There's a lot in this video which rings true.. No matter how confident and assured I look on the outside I'm not Superman (I'm actually Batman but don't tell anyone)... None of us are perfect although us men like to try to pretend we're perfect and always right and we set up fronts for ourselves on how we want the world to perceive us mine is forthright, honest, sporty, not someone you want to mess with, a perfectionist, professional and I hate to let anyone down it all adds pressure, expectation and stress .. we don't cry, we don't show weakness and we are awful at showing our feelings.. maybe the next generation will be less regimented in all this as i think its in how we were brought up and how we're expected to ask.. Our personal escapism from all this on this forum is Crossdressing... That can add stress and urges in itself.
I'm currently suffering a bit mentally as its all work work work and I've set a bar in my profession which is hard to keep on top of .. peoples expectations etc .. None of them would even have an inkling I Crossdress to overcome the stress of all this .. So watch the video "Tend to want to dress particularly when under a lot of stress and strain" definitely rings true with me and that's so hard to explain to a partner.
Scanning back through posts and came across this one again and with lack of dressing time which I knew was coming with my wife knowing about me dressing but the kids not knowing and the kids now of an age where they have more freedom of movement dressing time is nil.

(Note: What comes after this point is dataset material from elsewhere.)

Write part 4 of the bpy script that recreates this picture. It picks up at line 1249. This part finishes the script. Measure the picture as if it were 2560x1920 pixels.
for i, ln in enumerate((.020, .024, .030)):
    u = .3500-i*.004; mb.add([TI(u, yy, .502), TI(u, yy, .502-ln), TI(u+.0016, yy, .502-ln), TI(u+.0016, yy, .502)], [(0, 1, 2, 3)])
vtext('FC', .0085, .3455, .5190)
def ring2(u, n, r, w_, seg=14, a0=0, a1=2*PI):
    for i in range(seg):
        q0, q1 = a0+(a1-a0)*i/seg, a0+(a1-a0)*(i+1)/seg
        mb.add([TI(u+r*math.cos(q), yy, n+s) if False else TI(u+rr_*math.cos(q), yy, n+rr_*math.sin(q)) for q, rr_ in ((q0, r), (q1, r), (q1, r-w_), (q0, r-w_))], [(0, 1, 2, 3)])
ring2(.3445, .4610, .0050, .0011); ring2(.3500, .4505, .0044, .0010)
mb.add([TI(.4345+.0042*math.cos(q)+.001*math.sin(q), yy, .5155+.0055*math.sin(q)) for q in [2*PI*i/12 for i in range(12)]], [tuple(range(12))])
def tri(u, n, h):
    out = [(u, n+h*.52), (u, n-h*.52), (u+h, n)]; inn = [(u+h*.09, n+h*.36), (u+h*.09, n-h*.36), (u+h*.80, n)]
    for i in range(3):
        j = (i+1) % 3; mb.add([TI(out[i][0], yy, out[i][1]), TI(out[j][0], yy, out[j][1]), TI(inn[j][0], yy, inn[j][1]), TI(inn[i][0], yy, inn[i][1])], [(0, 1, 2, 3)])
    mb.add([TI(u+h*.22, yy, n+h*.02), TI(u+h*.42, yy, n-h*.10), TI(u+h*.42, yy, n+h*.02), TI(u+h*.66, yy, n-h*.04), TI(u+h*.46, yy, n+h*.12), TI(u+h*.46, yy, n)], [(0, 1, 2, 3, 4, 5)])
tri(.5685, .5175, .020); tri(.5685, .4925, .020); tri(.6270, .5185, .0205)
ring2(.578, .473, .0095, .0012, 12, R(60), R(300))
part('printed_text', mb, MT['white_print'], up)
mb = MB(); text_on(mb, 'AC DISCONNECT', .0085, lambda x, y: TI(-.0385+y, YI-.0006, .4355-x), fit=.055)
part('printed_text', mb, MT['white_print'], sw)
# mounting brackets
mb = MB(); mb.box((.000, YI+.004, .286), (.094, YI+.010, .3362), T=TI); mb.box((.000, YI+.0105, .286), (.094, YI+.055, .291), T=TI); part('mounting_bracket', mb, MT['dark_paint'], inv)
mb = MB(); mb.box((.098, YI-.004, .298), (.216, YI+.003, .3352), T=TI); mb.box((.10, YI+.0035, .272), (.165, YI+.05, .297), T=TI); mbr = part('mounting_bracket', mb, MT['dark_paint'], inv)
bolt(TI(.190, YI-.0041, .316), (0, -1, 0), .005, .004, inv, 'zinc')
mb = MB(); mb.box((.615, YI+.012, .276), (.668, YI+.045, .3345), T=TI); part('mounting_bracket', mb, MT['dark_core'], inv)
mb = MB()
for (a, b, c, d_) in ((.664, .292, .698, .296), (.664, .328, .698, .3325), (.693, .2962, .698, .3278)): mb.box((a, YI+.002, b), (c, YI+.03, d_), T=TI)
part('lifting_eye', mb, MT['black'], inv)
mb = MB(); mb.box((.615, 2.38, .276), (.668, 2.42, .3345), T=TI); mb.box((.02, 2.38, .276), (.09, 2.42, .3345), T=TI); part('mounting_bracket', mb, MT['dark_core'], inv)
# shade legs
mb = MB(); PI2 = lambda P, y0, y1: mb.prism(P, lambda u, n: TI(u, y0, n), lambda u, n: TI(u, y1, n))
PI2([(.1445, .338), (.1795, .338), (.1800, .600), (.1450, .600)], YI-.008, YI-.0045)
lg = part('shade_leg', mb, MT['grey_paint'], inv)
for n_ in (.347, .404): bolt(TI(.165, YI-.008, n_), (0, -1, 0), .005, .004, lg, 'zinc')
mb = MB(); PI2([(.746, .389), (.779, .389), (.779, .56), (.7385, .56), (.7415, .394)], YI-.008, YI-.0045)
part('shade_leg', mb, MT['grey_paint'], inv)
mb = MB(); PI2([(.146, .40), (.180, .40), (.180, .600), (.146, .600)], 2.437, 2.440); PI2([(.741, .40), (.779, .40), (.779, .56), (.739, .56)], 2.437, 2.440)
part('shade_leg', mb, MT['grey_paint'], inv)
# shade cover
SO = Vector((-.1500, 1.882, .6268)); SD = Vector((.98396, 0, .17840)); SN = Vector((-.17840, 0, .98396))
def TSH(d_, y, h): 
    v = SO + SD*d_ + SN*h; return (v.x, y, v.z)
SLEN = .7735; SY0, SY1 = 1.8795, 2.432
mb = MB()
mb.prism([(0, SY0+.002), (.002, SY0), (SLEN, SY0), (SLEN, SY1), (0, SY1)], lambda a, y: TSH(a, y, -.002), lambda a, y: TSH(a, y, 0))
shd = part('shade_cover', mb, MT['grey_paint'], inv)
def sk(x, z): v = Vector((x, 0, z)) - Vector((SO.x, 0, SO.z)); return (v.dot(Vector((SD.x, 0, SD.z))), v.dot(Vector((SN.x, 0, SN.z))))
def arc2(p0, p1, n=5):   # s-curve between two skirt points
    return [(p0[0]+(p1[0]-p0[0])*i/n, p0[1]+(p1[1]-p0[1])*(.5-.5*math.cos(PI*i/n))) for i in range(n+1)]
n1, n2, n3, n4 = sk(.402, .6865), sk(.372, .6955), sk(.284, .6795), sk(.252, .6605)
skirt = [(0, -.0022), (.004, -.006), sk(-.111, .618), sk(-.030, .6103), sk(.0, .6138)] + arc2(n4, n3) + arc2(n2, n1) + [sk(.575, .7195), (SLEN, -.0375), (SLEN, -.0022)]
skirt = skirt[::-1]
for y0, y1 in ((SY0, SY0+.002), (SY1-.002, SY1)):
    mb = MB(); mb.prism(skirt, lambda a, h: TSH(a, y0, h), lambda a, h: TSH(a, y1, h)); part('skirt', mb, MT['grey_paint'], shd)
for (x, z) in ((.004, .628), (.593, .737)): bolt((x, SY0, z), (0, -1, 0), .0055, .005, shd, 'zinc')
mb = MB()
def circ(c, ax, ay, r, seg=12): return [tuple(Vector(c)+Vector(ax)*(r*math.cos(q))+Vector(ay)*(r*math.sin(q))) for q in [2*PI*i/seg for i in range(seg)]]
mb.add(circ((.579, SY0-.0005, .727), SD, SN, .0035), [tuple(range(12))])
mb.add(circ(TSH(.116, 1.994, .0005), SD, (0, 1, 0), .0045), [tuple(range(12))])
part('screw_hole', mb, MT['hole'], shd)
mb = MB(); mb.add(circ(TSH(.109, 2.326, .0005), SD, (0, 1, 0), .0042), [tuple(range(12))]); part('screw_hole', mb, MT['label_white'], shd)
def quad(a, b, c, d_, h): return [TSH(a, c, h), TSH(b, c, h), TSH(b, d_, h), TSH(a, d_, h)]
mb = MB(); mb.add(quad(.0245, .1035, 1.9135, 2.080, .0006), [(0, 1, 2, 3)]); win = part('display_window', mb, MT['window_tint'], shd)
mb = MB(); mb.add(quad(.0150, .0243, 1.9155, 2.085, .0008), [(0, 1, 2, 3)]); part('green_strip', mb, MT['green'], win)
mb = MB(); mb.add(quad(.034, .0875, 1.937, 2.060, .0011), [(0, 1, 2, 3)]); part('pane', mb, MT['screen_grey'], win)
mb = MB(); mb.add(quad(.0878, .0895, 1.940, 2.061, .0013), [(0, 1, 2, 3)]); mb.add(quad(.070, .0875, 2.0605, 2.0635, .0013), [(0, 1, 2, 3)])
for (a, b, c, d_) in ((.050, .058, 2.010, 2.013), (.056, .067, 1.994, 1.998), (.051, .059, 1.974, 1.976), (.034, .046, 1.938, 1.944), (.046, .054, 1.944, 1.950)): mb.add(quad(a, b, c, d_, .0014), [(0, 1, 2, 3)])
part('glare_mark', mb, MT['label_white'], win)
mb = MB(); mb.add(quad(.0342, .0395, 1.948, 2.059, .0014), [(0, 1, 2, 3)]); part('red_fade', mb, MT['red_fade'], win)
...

Since September and the oldest starting college 5 min walk away I think I dressed the twice in October making excuses not to go out for a drink with workmates when away from home with work - 2 nights in a grotty MK Travelodge room with the view of a car park and an hour the Wednesday before Christmas a stolen hour minimal makeup trying on Esme's Green sequin wrap dress from her Xmas do..
Work stress remains.. Life's a bit ground hog day.. Up, exercise, breakfast, news (thats another source of frustration the misinformation and propaganda we're fed in the news), work 0800-1700 usually at home, dinner, crap TV, bed.. Broken up a few nights with football training.. I know I have SAD.. The seasonal whatever its called dark morning dark night syndrome .. So all in all and have admitted this to Esme this weekend I'm fairly depressed with things currently the mundane flow of life and what has helped in the past "Cross dressing" unavailable.
Its hard to admit and talk about all this I find writing it down easier..
Cross dressing is my escapism and good for my mental health.. Without it life is mundane stuck in a rut.. Becoming Davina is my something different stepping outside the box..
We sort of discussed it today ways how i can dress.. Maybe work from the desk in our bedroom as Davina not on the desk downstairs and hope my daughter doesn't come to see me when home between or when lectures are cancelled and we even for the first time briefly discussed telling our oldeat the truth.. Dad is a Cross dresser and for his mental health he uses it for escapism from his man life..
I have to do something as its driving me a bit bonkers not having this escape..
Family life needs a shake.. More help from the kids keeping the place tidy, everyone nicer to one another, droo some of the teenage attitude, work less hours, drop some national projects and work more local, get fit and lose weight to plan.. Really looking forward to getting nights back sat in the garden..
Still the question how do I find quality time to be Davina for a few hours .. We all need to think about our mental health and for any wivea reading this forget the fears you have about why we dress No1 may be like me we find it beneficial for our mental health, it helps us somehow escape us for a bit and we always return back to the man you married or are in a partnership with.. Still us and a happier us for those few hours of escapism where we can forget the mundane things.